### WORK REQUIRED
Quote the lines that run from the line containing "720 pixels high." down to the line containing "b.inputs['Base Color'].default_value = (0.4, 0.4, 0.4, 1)". Include both of those lines, reproduce each exactly, and omit everything else.

### RECORDS SHOWN
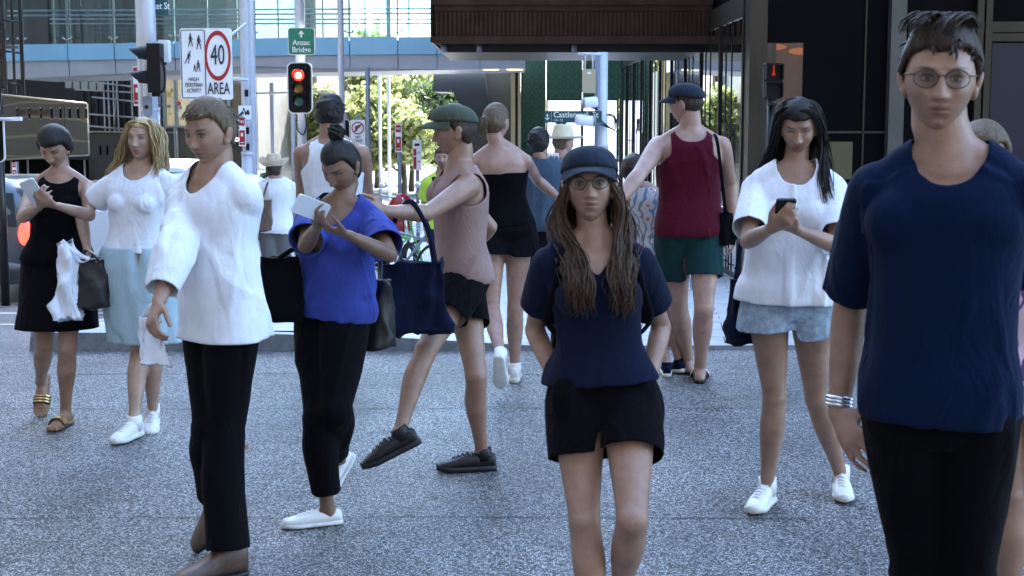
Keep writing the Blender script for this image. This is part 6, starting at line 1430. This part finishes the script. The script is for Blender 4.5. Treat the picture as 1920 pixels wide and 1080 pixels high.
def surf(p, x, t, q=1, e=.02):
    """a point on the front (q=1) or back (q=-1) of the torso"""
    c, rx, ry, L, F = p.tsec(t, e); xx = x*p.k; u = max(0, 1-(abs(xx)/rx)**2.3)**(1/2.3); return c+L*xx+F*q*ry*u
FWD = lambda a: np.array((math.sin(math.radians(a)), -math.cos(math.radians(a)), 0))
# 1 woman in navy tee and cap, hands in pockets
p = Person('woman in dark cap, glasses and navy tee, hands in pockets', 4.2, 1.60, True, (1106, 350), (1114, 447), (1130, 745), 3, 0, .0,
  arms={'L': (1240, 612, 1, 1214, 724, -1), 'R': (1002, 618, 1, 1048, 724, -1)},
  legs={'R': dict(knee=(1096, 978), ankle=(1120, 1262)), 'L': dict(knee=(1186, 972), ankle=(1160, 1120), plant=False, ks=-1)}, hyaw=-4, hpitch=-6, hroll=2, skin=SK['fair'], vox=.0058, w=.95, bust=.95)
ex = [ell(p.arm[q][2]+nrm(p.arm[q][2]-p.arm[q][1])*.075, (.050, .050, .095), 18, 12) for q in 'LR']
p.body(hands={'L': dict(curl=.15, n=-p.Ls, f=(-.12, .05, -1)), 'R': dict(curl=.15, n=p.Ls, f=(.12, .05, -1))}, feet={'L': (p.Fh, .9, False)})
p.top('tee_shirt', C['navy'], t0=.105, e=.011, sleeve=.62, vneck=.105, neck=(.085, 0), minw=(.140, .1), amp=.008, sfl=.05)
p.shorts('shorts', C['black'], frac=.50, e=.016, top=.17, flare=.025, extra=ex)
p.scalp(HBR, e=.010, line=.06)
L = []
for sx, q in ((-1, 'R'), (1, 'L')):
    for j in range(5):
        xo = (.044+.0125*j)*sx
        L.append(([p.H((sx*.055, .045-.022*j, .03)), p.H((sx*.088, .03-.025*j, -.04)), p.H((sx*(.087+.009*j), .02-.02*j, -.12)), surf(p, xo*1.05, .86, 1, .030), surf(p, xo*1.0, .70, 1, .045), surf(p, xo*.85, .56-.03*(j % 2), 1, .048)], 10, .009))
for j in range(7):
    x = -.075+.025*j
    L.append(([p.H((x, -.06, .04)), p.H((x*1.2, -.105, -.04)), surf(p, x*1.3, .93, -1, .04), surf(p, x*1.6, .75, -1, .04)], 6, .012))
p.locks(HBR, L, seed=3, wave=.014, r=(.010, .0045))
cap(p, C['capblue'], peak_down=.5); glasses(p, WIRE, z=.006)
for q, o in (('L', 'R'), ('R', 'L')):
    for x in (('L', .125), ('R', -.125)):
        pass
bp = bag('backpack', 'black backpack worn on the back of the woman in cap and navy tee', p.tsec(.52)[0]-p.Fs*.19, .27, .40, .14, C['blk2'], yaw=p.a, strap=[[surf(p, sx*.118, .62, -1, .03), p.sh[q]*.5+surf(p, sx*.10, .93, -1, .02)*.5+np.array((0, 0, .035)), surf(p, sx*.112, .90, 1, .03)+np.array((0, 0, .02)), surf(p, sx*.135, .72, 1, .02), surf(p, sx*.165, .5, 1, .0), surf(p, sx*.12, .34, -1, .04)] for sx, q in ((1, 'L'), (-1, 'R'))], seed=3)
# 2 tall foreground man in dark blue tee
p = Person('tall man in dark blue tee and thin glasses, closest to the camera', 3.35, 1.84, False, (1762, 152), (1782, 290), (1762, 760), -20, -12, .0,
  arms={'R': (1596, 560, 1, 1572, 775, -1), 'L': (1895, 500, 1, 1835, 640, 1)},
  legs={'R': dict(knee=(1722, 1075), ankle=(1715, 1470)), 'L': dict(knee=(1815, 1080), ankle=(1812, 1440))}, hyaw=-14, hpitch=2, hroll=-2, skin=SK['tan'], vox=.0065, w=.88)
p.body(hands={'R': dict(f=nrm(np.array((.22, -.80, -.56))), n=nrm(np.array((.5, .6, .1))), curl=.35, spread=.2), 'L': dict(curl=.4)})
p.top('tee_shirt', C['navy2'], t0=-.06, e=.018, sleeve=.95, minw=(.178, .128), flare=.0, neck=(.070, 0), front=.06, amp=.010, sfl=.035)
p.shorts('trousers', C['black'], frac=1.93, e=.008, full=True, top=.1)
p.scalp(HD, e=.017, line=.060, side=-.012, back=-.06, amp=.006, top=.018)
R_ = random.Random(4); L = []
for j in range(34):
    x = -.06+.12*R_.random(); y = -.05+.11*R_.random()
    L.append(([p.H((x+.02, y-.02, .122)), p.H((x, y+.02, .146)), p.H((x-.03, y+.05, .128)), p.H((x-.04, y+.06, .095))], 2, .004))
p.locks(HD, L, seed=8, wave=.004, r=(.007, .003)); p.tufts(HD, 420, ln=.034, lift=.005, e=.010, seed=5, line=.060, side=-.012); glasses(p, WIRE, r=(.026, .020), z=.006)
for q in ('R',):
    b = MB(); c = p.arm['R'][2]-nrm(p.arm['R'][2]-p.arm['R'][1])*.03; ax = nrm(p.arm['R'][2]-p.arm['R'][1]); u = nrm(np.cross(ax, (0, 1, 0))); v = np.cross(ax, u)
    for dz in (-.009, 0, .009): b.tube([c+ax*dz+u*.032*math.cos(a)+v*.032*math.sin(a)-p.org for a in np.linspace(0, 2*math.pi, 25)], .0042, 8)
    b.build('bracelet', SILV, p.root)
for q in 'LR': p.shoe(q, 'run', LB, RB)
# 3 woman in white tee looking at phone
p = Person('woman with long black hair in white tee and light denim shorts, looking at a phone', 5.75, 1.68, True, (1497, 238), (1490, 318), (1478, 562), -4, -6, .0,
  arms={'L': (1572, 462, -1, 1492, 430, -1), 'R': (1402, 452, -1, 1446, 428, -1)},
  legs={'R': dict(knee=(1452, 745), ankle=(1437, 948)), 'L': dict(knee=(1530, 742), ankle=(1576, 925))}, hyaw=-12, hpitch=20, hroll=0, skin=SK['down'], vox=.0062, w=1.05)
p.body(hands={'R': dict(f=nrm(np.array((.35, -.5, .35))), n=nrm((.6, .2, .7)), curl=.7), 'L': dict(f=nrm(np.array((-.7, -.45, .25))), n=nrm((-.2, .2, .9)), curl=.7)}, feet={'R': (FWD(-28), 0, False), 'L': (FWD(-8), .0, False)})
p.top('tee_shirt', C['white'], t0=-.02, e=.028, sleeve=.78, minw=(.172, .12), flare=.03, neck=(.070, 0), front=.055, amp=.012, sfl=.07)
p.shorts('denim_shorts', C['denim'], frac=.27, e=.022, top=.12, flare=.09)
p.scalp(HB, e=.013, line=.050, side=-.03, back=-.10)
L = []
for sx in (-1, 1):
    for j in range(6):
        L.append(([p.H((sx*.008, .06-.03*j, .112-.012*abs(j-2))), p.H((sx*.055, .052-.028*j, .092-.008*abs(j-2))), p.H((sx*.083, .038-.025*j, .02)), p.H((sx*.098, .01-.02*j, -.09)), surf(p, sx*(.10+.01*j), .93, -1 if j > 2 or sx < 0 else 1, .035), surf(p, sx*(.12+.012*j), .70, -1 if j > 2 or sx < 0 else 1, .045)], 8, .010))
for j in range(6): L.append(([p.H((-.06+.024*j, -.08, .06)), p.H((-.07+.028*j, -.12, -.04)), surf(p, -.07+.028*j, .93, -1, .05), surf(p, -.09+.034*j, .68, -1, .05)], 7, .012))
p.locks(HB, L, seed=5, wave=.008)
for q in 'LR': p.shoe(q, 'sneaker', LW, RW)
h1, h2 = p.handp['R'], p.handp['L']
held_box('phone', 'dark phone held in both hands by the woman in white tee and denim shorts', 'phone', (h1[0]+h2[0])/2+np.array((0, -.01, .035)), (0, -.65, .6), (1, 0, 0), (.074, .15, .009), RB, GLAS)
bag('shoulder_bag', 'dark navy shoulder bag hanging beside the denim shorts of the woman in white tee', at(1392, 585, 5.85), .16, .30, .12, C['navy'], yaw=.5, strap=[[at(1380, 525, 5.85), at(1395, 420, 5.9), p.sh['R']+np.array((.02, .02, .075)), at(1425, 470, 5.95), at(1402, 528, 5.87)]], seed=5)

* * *

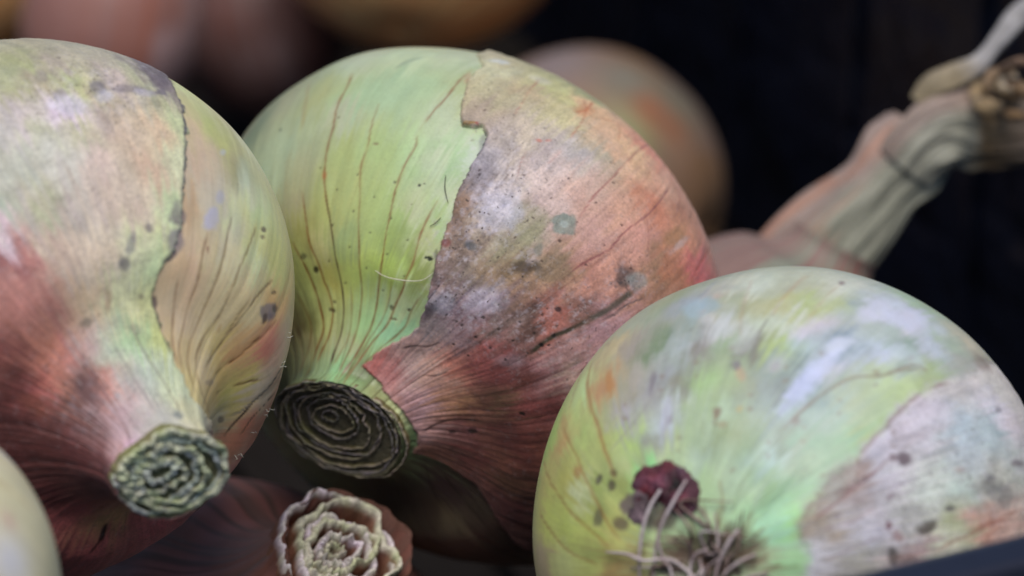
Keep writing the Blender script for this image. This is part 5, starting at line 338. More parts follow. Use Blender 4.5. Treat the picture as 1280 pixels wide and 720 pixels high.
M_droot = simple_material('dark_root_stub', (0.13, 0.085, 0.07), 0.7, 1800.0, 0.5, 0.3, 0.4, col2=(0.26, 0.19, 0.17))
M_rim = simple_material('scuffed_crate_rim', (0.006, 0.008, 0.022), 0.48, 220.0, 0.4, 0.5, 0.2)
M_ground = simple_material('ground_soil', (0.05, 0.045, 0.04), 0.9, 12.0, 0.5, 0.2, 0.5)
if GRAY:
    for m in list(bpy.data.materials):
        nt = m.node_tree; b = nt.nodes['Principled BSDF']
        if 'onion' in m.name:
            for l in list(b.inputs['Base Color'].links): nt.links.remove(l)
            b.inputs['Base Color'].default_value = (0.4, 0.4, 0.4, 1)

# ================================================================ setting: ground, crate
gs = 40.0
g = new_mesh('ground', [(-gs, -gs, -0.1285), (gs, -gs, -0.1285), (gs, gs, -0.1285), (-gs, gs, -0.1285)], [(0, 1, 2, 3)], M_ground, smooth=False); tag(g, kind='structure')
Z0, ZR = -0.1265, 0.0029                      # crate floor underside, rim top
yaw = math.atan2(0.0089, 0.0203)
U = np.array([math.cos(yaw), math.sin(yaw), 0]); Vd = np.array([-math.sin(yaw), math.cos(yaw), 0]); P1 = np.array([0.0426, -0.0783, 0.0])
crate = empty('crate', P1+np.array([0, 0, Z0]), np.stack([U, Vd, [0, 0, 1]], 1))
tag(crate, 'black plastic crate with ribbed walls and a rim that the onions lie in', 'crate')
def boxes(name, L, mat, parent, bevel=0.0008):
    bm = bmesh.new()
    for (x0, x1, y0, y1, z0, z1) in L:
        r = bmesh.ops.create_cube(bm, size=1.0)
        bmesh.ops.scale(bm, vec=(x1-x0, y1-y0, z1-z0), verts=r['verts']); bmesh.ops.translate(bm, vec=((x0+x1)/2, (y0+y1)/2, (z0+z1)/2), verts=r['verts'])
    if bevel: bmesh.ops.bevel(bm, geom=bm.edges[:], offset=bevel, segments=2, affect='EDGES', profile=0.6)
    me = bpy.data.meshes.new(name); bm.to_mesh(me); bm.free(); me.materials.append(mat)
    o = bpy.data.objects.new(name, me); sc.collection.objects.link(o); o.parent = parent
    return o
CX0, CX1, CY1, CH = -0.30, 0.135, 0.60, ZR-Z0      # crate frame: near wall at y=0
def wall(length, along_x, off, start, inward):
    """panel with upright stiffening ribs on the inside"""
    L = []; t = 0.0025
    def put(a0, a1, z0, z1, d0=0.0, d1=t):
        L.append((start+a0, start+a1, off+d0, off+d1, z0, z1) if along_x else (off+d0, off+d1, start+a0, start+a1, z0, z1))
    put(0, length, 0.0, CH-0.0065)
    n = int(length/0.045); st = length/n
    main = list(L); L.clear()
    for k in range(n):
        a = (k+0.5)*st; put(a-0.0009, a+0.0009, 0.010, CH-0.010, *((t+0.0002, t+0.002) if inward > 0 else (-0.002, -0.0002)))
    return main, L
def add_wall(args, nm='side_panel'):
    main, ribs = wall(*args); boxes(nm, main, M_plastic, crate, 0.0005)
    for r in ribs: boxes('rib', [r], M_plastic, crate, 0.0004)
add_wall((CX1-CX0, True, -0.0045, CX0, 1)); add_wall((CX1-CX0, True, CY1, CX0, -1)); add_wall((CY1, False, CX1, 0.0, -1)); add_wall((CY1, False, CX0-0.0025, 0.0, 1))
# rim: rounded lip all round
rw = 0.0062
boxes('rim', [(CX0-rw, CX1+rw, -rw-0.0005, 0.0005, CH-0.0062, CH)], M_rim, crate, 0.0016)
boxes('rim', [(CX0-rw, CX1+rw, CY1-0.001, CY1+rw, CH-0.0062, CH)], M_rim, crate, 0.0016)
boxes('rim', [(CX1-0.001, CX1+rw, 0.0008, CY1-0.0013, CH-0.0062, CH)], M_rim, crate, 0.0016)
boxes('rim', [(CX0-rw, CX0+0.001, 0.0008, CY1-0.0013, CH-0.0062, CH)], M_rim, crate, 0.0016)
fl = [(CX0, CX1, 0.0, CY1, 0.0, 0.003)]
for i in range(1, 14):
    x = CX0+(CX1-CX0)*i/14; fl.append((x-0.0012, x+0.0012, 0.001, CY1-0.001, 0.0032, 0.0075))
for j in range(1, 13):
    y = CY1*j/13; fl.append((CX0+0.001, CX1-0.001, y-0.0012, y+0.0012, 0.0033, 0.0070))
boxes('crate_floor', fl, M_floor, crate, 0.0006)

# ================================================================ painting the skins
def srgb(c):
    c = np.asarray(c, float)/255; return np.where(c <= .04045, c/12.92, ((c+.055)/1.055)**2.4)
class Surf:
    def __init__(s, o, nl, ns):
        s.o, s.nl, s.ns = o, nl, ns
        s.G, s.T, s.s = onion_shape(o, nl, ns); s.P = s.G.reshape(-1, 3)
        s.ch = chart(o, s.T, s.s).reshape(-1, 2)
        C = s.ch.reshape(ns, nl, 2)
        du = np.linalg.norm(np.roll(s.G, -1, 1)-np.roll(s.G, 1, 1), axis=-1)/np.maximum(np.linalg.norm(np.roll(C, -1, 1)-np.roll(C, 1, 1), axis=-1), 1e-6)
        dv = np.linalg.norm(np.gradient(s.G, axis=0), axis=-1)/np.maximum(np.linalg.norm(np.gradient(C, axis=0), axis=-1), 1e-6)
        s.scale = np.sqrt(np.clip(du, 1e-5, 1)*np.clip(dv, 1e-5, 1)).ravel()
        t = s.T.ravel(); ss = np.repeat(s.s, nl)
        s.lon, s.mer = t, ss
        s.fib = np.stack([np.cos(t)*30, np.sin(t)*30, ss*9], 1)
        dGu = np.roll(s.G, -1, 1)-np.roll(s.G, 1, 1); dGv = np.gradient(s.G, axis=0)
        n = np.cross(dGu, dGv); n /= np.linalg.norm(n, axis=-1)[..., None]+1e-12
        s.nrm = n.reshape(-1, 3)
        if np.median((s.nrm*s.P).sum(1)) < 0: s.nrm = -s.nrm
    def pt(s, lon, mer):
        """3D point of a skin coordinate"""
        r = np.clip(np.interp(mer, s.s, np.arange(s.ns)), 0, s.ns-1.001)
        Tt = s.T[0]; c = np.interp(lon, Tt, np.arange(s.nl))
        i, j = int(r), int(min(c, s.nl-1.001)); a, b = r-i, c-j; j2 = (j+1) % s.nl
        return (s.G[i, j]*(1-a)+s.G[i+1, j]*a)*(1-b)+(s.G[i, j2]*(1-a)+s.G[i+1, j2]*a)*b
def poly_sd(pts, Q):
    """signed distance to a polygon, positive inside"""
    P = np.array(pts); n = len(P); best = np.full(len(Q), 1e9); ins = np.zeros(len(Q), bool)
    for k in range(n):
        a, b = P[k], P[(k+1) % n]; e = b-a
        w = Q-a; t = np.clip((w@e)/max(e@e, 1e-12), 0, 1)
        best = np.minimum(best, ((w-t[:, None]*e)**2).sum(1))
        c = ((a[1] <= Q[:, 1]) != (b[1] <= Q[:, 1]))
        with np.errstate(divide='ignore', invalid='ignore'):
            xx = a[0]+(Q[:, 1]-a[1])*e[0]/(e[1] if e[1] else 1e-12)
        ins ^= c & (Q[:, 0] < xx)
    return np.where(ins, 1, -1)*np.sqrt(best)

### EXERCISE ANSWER
Keep writing the Blender script for this image. This is part 5, starting at line 338. More parts follow. Use Blender 4.5. Treat the picture as 1280 pixels wide and 720 pixels high.
M_droot = simple_material('dark_root_stub', (0.13, 0.085, 0.07), 0.7, 1800.0, 0.5, 0.3, 0.4, col2=(0.26, 0.19, 0.17))
M_rim = simple_material('scuffed_crate_rim', (0.006, 0.008, 0.022), 0.48, 220.0, 0.4, 0.5, 0.2)
M_ground = simple_material('ground_soil', (0.05, 0.045, 0.04), 0.9, 12.0, 0.5, 0.2, 0.5)
if GRAY:
    for m in list(bpy.data.materials):
        nt = m.node_tree; b = nt.nodes['Principled BSDF']
        if 'onion' in m.name:
            for l in list(b.inputs['Base Color'].links): nt.links.remove(l)
            b.inputs['Base Color'].default_value = (0.4, 0.4, 0.4, 1)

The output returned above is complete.